St. John the Baptist and Your Gift of Prophecy

If you want to speak the truth, you have to know Truth himself.

Pieter Brueghel the Elder, “The Preaching of St. John the Baptist”, 1566
Pieter Brueghel the Elder, “The Preaching of St. John the Baptist”, 1566 (photo: Public Domain / Public Domain)

I was born two weeks late during a hot, humid St. Louis summer. My mother, who never complains of physical discomforts, claims that she does not remember being particularly uncomfortable during that time of waiting, but perhaps she just has forgotten. I was stubborn from the beginning. My mother had hoped for a family birth, but I waited to be born until my two older sisters were taken out of the delivery room by my grandmother for a snack. 

I took my first breath on the Nativity of St. John the Baptist, and was given a name that my parents had prayed long and hard about. Because of this I have long been devoted to my “birthday buddy” relating to his call to contemplation and prophecy. When I followed my call into the married life I realized that I while I had not chosen the “better part” of Mary, even my life as a Martha made way for a closeness to and constant companionship with God with a irrepressible desire to bear witness to God.

Yet, this call of mine is not unique to me, it is for all of Christians, from the moment we are anointed at our baptisms we share in Christ’s life as priest, prophet and king. As prophets we are to bear witness to God to the world. 

 There was a man sent from God, whose name was John.
He came for testimony, to bear witness to the light, that all might believe through him.
He was not the light, but came to bear witness to the light. (John 1:6-8)

We are all called to be like St. John the Baptist by living our lives in radical separation from the world. For some it is the call to religious life, but for those of us who are lay people and always will be our radical separation must be in our hearts. 
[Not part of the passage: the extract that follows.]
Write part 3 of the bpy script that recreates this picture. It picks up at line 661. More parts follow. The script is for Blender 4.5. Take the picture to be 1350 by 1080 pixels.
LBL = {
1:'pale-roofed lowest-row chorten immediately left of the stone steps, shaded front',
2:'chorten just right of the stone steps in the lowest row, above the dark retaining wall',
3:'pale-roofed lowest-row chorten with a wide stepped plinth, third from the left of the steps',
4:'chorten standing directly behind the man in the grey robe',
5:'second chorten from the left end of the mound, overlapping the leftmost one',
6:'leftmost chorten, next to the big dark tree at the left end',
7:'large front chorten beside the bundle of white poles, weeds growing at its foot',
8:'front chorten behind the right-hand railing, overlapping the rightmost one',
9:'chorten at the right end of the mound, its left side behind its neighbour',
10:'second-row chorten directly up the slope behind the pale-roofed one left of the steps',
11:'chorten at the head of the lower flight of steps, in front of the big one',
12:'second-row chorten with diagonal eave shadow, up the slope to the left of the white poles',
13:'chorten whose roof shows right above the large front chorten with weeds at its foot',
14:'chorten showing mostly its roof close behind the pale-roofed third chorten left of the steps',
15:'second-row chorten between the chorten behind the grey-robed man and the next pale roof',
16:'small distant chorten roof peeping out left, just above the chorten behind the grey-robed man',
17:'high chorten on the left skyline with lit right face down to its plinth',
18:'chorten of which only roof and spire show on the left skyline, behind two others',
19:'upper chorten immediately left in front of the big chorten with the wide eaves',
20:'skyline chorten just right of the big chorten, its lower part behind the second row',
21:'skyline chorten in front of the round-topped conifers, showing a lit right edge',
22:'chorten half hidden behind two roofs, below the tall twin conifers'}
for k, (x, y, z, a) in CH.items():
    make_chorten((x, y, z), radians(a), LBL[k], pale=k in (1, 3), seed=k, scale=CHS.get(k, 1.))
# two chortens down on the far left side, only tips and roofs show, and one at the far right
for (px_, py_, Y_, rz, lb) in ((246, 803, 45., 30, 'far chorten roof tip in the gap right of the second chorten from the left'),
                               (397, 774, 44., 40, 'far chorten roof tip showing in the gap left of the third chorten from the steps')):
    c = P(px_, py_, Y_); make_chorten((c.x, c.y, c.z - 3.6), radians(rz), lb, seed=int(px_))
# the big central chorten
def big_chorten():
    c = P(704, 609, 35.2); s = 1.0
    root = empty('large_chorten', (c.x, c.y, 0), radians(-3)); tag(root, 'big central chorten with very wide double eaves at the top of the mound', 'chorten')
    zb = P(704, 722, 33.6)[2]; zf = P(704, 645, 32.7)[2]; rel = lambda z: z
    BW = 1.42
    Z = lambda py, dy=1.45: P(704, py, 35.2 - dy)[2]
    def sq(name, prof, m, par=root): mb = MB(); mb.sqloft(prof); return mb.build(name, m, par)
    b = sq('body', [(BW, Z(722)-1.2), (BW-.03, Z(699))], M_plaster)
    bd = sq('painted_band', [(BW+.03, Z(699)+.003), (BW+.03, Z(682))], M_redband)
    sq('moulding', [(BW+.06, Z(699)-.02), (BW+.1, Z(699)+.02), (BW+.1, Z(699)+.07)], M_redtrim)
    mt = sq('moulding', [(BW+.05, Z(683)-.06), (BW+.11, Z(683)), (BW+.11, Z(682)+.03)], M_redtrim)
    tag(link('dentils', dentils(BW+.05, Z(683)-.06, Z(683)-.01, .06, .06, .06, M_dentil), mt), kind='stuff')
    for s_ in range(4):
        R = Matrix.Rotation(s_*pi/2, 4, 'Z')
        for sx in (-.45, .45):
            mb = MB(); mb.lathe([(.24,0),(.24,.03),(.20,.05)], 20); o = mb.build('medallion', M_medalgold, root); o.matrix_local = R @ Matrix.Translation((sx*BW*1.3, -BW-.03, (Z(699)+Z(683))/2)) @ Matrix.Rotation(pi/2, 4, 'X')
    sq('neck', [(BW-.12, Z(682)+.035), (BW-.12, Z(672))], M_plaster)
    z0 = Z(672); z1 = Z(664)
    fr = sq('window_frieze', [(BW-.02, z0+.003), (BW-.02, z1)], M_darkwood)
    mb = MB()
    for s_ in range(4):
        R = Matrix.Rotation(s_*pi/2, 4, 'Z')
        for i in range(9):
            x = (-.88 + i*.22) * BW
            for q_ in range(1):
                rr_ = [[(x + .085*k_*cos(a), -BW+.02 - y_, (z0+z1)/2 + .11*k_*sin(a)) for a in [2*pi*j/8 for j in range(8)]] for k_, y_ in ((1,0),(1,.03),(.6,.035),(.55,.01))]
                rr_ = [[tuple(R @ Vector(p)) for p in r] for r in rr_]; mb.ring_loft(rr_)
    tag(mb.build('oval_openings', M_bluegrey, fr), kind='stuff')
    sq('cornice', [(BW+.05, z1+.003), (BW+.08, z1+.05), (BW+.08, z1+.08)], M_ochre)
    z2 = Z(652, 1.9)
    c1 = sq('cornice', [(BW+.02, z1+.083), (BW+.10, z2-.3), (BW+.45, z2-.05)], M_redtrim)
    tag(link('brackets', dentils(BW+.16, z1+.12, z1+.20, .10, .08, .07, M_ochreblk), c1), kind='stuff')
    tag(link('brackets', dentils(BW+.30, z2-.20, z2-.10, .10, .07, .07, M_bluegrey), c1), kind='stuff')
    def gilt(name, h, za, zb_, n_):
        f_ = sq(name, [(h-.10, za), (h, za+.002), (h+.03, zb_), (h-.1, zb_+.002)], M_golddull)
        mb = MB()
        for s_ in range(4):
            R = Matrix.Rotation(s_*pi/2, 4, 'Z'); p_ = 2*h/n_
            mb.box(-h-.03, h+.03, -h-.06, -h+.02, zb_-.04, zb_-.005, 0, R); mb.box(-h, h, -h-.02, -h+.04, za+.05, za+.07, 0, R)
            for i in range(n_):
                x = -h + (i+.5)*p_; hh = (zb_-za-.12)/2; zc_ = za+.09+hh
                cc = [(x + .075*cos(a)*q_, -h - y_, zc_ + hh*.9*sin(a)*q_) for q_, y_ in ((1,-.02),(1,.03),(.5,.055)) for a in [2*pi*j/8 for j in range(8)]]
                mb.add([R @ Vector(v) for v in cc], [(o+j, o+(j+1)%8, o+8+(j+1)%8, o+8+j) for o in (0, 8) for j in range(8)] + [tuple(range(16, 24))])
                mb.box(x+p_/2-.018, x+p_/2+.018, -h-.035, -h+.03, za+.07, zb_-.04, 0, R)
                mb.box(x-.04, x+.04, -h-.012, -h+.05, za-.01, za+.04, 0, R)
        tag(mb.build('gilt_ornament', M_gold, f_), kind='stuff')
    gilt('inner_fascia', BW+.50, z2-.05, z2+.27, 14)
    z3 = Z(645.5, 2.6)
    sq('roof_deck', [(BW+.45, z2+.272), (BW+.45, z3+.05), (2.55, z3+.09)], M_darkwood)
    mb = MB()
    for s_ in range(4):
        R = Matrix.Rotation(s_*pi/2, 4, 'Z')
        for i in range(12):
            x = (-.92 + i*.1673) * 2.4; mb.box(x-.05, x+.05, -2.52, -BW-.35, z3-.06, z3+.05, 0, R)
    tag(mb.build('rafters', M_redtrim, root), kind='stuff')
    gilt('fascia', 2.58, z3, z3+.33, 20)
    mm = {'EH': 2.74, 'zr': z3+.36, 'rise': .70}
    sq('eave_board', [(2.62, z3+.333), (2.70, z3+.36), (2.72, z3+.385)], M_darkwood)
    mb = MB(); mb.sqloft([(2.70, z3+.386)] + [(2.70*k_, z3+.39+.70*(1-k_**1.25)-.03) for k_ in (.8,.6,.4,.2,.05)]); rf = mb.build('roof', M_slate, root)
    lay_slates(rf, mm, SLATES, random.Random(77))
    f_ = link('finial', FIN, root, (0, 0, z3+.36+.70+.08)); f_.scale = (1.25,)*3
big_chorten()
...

Thomas Merton wrote a poem meditating on the Visitation and the moment of St. John the Baptists quickening, when he was cleansed from Original Sin. Merton applied the fleeing of Our Blessed Mother to cousin as a leaving of the world, and talked about the beauty of the contemplative vocation.

 Her salutation
Sings in the stone valley like a Charterhouse bell:
And the unborn saint John
Wakes in his mother's body,
Bounds with the echoes of discovery.Sing in your cell, small anchorite!
How did you see her in the eyeless dark?
What secret syllable
Woke your young faith to the mad truth
That an unborn baby could be washed in the Spirit of God?
Oh burning joy!What seas of life were planted by that voice!
With what new sense
Did your wise heart receive her Sacrament,
And know her cloistered Christ?(from “The Quickening of John the Baptist,” from The Tears of the Blind Lion)

I love the imagery of St. John the Baptist and Our Lord in their little cloisters of their mother’s wombs, and it evokes in my imagination the idea that all of our hearts are our own little cloisters. I can make a place for God and me to dwell alone and together in the depths of my heart. I can place myself with him no matter where I am and what I am doing. Your heart and my heart, as St. Augustine talks about in his Confessions were meant for God alone — and they are restless without him. 

St. Francis de Sales in his chapter on how to pray in The Introduction to the Devout Life talks about the practice of placing oneself in God’s presence as much as one can throughout one’s day. He explains that we can do this no matter how busy we are. 

 Seek frequently to aspire after God by short but ardent efforts of your heart; admire His beauty, invoke His aid, cast yourself in spirit at the foot of His Cross, adore His goodness, often inquire of Him concerning your salvation; a thousand times in the day offer your soul to Him; fix your inward eyes upon His sweetness; hold out your Hadn to Him as a child to his father, that He may guide you. (Introduction to the Devout Life, II.8)

Yet, this is not enough if we are going to be the kind of prophets God is calling us to be. We must foster an even deeper contemplation of God, by making time daily for solitary, mental prayer — and actually doing it. We must go out of our way to spend time in the presence of the Holy Eucharist. We must unite our hearts with our Blessed Mother by meditating on the mysteries of the Rosary. And we must take time to pray with the Scriptures, perhaps starting first with the daily Mass readings. 

St. John the Baptist did not become a prophet in one day, but he spent his life “in the wilderness till the day of his manifestation to Israel.” (Luke 1:80). His life was spent in contemplation and love of God. If we as Christians are going to live out our prophetic calling that was sealed in our souls at Baptism, we have to foster it by grounding ourselves in God. If you want to speak the truth, you have to know Truth himself. When you do, you will be able to say along with St. John the Baptist, “Behold the Lamb of God,” and people will hear you and follow him.